The latest row revolves around Mr Ahmadinejad’s short-lived appointment of a vice-president. Esfandiar Rahim Mashaei is almost part of the family (his daughter is married to the president’s son), but last year he angered conservatives by suggesting that the Israeli people could be friends of Iran. So when Mr Ahmadinejad tapped him for the vice-presidency, Ayatollah Ali Khamenei, Iran’s supreme leader, immediately told the president to ditch his friend. Mr Ahmadinejad sulkily acquiesced but then defiantly made Mr Mashaei his chief of staff.
The president may have been trying to show that he has a mind and a power base of his own. He may also have been seeking to mollify his reformist opponents by showing the world that he is not quite as fanatical about Israel as he has often sounded. If that was his plan, it flopped. After failing to secure his own man as vice-president, he lost his minister of culture and Islamic guidance, who promptly resigned. Mr Ahmadinejad then fired his intelligence minister, who had criticised Mr Mashaei’s appointment.
At Friday prayers a week after Mr Rafsanjani’s hostile intervention, the president then caught a blast of cold air from one of his conservative supporters, Ayatollah Ahmad Jannati, who heads the powerful Guardian Council. He cautioned Mr Ahmadinejad against rubbing up Mr Khamenei the wrong way. Some have argued that the supreme leader has looked weaker in the past few weeks, but this episode is a reminder that he still wields a lot of clout. Following Mr Jannati’s comments, two-thirds of Iran’s parliament, which has tripped up the president before, signed a letter telling Mr Ahmadinejad to sort himself out and to do Mr Khamenei’s bidding.
It is by no means the first time Mr Ahmadinejad has faced opposition from within the conservative camp. His bombastic millenarian populism has long irked his more pragmatic conservative allies.
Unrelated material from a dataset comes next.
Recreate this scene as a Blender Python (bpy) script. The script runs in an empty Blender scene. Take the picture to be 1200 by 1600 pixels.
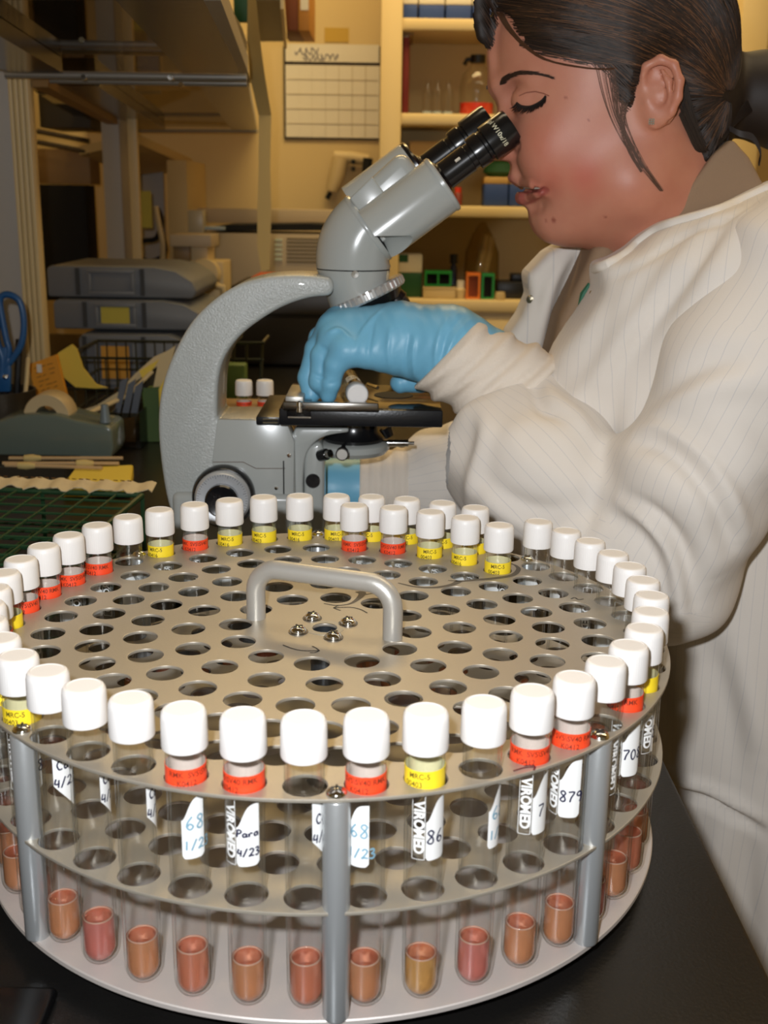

Hardliners are not always keen on him either. At least one group with links to the baseej militia has said it wants to wrest power from Mr Ahmadinejad, offering its own preferences for government posts.
In the past the president has been cushioned from criticism by Mr Khamenei’s steady support. It is said that Mojtaba Khamenei, the supreme leader’s power-broking son who apparently has pretensions to succeed his father, broadly backs Mr Ahmadinejad. So the president still has powerful allies. Even so, just now these latest ructions within the establishment may matter more for Iran’s future than protests on the street.